Imagine, if you will, a simple braid.

It appears before you in a white space, extending beyond your senses into mist on either side. You have never seen a braid before. You reach out and fondle it. It is cold. You waft it. It doesn’t smell. You reach out and try to taste it. It tastes like batteries. You are unsure as to whether or not this is a braid, but in being forced to reconcile your respective isness with that of the object, you acquiesce.

You approach it from different angles.

You can see it consists of three taught strands. Upon closer inspection, you can see that the strands are composed of much smaller strands, and that those strands are composed of even smaller strands.

By inspecting how the braid reflects light, you discover a pinhole in the center of the braid.

What is this? Where did the missing piece(s) go? Will we find them commoditized in the market? Braid holes: next to the donut holes in aisle four? Is this an illusion? Is there a purpose to such an illusion?
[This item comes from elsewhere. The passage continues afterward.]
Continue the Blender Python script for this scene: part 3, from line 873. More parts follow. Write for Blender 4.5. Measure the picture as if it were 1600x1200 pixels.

We conclude that our braid is a weave, bisected by a meaningful nothingness which begs for inscription—a paradoxical interstice which the strands can never close because they create. It is only through such interstices that one is able to see how the braid structures and is structured by such an interstice. And in locating these spaces between, we may expand them and run new braids through the holes of old braids, and even newer braids through the new ones.

Once the braid is shot through with enough other braids, it becomes sufficiently knotted and loses its elasticity. It is either forced to collapse or to leach its integrity from neighboring braids. It is evident that each strand relates to the other to give structural integrity to the braid. But since we are deprived of any beginning or end to our braid, it remains uncertain whether the strands are indeed discrete objects or whether they are fused at the ends.

Why do we compel ourselves to decide? Are we Whiggish? What danger lies in contradiction, in poly-valence? Will our turtle swim away?